[SOURCE EXCERPT start]
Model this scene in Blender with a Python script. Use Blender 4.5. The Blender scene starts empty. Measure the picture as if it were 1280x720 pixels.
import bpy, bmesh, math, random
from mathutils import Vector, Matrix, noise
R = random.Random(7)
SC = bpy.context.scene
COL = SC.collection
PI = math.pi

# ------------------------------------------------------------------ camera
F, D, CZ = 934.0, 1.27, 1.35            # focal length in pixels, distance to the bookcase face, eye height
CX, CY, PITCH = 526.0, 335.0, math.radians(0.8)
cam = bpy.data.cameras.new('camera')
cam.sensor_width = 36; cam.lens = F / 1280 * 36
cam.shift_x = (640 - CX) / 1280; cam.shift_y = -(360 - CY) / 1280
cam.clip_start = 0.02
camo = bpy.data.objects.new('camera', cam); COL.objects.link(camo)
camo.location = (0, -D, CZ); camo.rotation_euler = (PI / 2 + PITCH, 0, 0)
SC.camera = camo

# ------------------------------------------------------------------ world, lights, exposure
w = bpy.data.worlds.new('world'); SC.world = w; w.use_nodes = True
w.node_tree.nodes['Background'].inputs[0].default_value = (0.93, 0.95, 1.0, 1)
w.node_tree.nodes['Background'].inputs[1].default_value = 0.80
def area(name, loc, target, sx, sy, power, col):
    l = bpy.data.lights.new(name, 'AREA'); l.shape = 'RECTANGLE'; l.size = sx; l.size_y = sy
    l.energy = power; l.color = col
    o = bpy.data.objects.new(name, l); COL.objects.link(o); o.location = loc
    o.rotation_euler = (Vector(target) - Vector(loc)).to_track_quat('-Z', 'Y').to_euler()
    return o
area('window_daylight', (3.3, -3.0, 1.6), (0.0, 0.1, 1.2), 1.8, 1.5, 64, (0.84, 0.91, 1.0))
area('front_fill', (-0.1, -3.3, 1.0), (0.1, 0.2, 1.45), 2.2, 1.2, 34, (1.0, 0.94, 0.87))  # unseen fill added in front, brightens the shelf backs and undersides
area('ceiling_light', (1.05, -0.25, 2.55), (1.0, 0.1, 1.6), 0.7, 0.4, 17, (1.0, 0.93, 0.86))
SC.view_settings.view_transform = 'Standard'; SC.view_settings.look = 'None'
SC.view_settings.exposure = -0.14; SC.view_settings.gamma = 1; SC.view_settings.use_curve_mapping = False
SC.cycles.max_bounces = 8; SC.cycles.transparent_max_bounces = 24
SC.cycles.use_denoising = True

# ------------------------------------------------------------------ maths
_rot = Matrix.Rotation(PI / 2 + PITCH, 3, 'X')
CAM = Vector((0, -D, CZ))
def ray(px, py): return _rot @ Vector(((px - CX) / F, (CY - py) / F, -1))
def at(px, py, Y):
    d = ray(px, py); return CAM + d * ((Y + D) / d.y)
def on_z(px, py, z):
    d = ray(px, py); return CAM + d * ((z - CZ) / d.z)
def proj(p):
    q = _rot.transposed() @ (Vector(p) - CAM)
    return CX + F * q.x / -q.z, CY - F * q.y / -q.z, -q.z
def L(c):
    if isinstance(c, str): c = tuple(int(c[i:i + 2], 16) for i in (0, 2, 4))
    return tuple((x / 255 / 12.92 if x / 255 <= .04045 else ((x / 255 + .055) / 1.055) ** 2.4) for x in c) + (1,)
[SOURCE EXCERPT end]
All lines from the beginning of the material above through the one with "PI = math.pi" need to be returned exactly; please return those and only those.

▸ **WORKED ANSWER**:
Model this scene in Blender with a Python script. Use Blender 4.5. The Blender scene starts empty. Measure the picture as if it were 1280x720 pixels.
import bpy, bmesh, math, random
from mathutils import Vector, Matrix, noise
R = random.Random(7)
SC = bpy.context.scene
COL = SC.collection
PI = math.pi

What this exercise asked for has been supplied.